[start Given data]
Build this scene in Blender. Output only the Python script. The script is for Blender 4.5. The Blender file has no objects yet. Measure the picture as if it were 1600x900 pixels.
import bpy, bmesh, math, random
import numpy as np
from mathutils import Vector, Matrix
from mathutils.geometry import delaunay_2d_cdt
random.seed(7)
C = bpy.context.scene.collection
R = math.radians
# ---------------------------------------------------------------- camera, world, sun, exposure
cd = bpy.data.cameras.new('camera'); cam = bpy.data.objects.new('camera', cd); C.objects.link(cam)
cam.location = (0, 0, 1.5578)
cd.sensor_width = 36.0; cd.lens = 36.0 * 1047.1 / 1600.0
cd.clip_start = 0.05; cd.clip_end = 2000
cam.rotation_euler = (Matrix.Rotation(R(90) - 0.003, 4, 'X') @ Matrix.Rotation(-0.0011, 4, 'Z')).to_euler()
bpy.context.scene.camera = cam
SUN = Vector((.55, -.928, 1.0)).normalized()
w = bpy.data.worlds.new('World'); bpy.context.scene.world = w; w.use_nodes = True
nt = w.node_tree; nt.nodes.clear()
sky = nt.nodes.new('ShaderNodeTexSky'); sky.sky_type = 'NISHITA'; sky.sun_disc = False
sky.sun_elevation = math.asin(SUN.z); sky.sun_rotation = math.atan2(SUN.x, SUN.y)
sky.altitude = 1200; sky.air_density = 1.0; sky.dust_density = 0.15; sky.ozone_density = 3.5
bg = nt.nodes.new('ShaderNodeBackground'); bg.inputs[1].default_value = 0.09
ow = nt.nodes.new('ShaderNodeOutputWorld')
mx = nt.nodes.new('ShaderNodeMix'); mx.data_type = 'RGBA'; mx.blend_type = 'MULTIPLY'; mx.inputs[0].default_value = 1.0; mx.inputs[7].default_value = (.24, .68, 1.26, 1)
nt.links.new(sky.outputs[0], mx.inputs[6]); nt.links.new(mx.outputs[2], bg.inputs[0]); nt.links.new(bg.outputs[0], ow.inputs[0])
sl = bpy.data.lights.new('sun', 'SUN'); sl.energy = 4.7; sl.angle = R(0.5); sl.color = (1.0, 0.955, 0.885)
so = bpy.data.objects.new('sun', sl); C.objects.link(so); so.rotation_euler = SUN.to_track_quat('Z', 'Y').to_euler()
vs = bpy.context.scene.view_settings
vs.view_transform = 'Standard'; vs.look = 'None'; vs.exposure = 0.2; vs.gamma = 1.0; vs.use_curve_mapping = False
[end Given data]
### Goal
Repeat every line of the data, exactly and in full.

### Complete output
Build this scene in Blender. Output only the Python script. The script is for Blender 4.5. The Blender file has no objects yet. Measure the picture as if it were 1600x900 pixels.
import bpy, bmesh, math, random
import numpy as np
from mathutils import Vector, Matrix
from mathutils.geometry import delaunay_2d_cdt
random.seed(7)
C = bpy.context.scene.collection
R = math.radians
# ---------------------------------------------------------------- camera, world, sun, exposure
cd = bpy.data.cameras.new('camera'); cam = bpy.data.objects.new('camera', cd); C.objects.link(cam)
cam.location = (0, 0, 1.5578)
cd.sensor_width = 36.0; cd.lens = 36.0 * 1047.1 / 1600.0
cd.clip_start = 0.05; cd.clip_end = 2000
cam.rotation_euler = (Matrix.Rotation(R(90) - 0.003, 4, 'X') @ Matrix.Rotation(-0.0011, 4, 'Z')).to_euler()
bpy.context.scene.camera = cam
SUN = Vector((.55, -.928, 1.0)).normalized()
w = bpy.data.worlds.new('World'); bpy.context.scene.world = w; w.use_nodes = True
nt = w.node_tree; nt.nodes.clear()
sky = nt.nodes.new('ShaderNodeTexSky'); sky.sky_type = 'NISHITA'; sky.sun_disc = False
sky.sun_elevation = math.asin(SUN.z); sky.sun_rotation = math.atan2(SUN.x, SUN.y)
sky.altitude = 1200; sky.air_density = 1.0; sky.dust_density = 0.15; sky.ozone_density = 3.5
bg = nt.nodes.new('ShaderNodeBackground'); bg.inputs[1].default_value = 0.09
ow = nt.nodes.new('ShaderNodeOutputWorld')
mx = nt.nodes.new('ShaderNodeMix'); mx.data_type = 'RGBA'; mx.blend_type = 'MULTIPLY'; mx.inputs[0].default_value = 1.0; mx.inputs[7].default_value = (.24, .68, 1.26, 1)
nt.links.new(sky.outputs[0], mx.inputs[6]); nt.links.new(mx.outputs[2], bg.inputs[0]); nt.links.new(bg.outputs[0], ow.inputs[0])
sl = bpy.data.lights.new('sun', 'SUN'); sl.energy = 4.7; sl.angle = R(0.5); sl.color = (1.0, 0.955, 0.885)
so = bpy.data.objects.new('sun', sl); C.objects.link(so); so.rotation_euler = SUN.to_track_quat('Z', 'Y').to_euler()
vs = bpy.context.scene.view_settings
vs.view_transform = 'Standard'; vs.look = 'None'; vs.exposure = 0.2; vs.gamma = 1.0; vs.use_curve_mapping = False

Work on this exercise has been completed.